SLS boys lacrosse learning lessons, upping on-field IQ

This entire season, which is currently a 4-7 campaign for the St. Luke's boys lacrosse team, has been a learning experience. It's an identity change for most involved, too.

Under first-year head coach Austin Sanders, the team has taken on a schedule that's been daunting, but one that's helped the team in one area Sanders considers extremely important: intelligence. The schemes and strategies Sanders employs are different from what former head coach Kevin Butler used, and that can take time to adjust to.

But Sanders said this team has grown, no doubt, and is on its way to making an impressive end-of-season run in the FAA.

At the beginning of the season, the 30-year-old coach made no hesitation in declaring his young, eager team lacked "lacrosse IQ."

But with the 15-2 home win Monday afternoon over Masters (0-10), Sanders said his Crusaders have come a long way to getting smart on the field and making the right choices in tough spots.

"These kids aren't lifelong lacrosse players. A lot of our seniors just picked up a stick for the first time when they came into school," Sanders said. "As a team, we've come leaps and bounds this year. Understanding WHY we're doing what we're doing ... it's been a great process."

Sanders still wasn't completely satisfied with the win, however, as he hoped to squeeze a little more out of his reserves who saw a lot of time in the second half.

"It was OK," he said with a smile -- yet had a direct tone as well. "We could've done better today."

The Crusaders still haven't put together the four full quarters of effort and performance that Sanders is hoping to get before the year is over.

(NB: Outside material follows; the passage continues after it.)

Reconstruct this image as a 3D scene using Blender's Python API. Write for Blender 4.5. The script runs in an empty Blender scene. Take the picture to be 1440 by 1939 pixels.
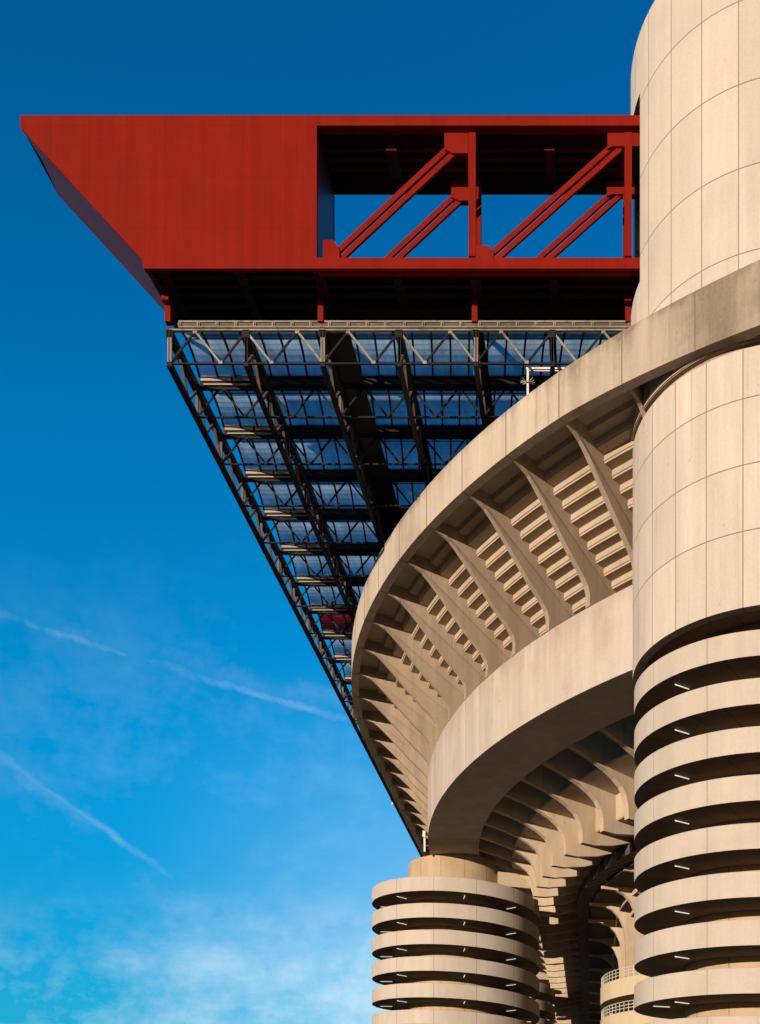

"All season we've struggled coming out hard in the first quarter," Sanders said. "We've kind of tightened that up the past two games. I wanted to come out hard today and put in a full four quarters, because we haven't been able to do that once. We needed to treat it like a practice, and we did. I think it's a maturity thing. It's my first year, it's the first year in this system for these players, and we're playing a lot of young kids."

At the same time, players said Sanders and the coaching staff have stressed to not tighten up if a goal doesn't come in the first minute of play and learn how to ease into a match -- to not be intimidated when things don't go their way early, as was the case with losses against Millbrook (and 20-4 defeat) and Choate (17-3).

"In the beginning we had a hard time moving our offense around," Dylan Herbert said. "It was a possession-time issue. We'd have the ball for maybe 10 seconds on each end. In practice we wanted to slow it down and learn we didn't have to score in the first 30 seconds of a quarter. That took a while to learn, but we were forced into it. It's all off-ball work."

St. Luke's didn't get its first goal of the game until 5:30 remained in the first quarter, but by the end of the opening 12 minutes of action, the Crusaders held a 6-0 advantage on the Panthers. Herbert got the first of his two goals when he lasered in a shot from nearly 18 yards out. From there, the flood came.

Joe Apuzzo, Matt Dowling, Mike Clark, Herbert and J.D. Ballard scored the next five goals, respectively, in the ensuing 3:26.

Finally, Masters was forced into a timeout. By the end of the half it was a 9-1 St. Luke's lead, and Matt Lewis, Greg Sellhausen and Brian Williams all added a tally.

"I think the energy and confidence today was a lot stronger than it has been in past games," Apuzzo said. "Confidence, especially. Everyone seemed confident coming out of the locker room and we had nice energy."

With the recent humbling results St. Luke's was forced to endure, this game was a confidence-builder as the team heads for the final charge, having four games left.

"It's been disappointing, but the kids are capable of playing at the level of the teams we've been playing," Sanders said. "You see that in the Rye game [last] Saturday. We played them to a 2-2 tie in the second quarter. ... At times we're capable of it, we're just not capable of putting it all together."

It's been a season of challenges for Sanders. Day by day, he's seen them grow -- but slowly. The Masters game appeared to be a confluence of the right opponent coming at the right time.

"It was a change of pace today," Herbert said. "We play our game against such hard teams and we play our game here. When we do that against [teams like Masters], it really pays off."

Apuzzo found his spots, too and was part of the barrage St. Luke's threw at Masters.

"Working on that crease," Apuzzo explained when asked why he and guys like Clark, who had three goals, were successful. "Our coaches have taught us how to move, and for me, dodging up top worked today."

Apuzzo finished with two goals and an assist. Clark led the team with six points.

With an eighth-grader and a few freshman, bruises -- both physical and spiritual -- have been part of the picture with this team. Fortunately, senior captains Herbert and Jessup Daniel -- along with Ballard -- have been the three players Sanders pointed out as the harbingers of change for this group.

The team played Wednesday afternoon at home against Greens Farms Academy -- after press time -- and gets its third straight home game Thursday afternoon against Kingswood-Oxford.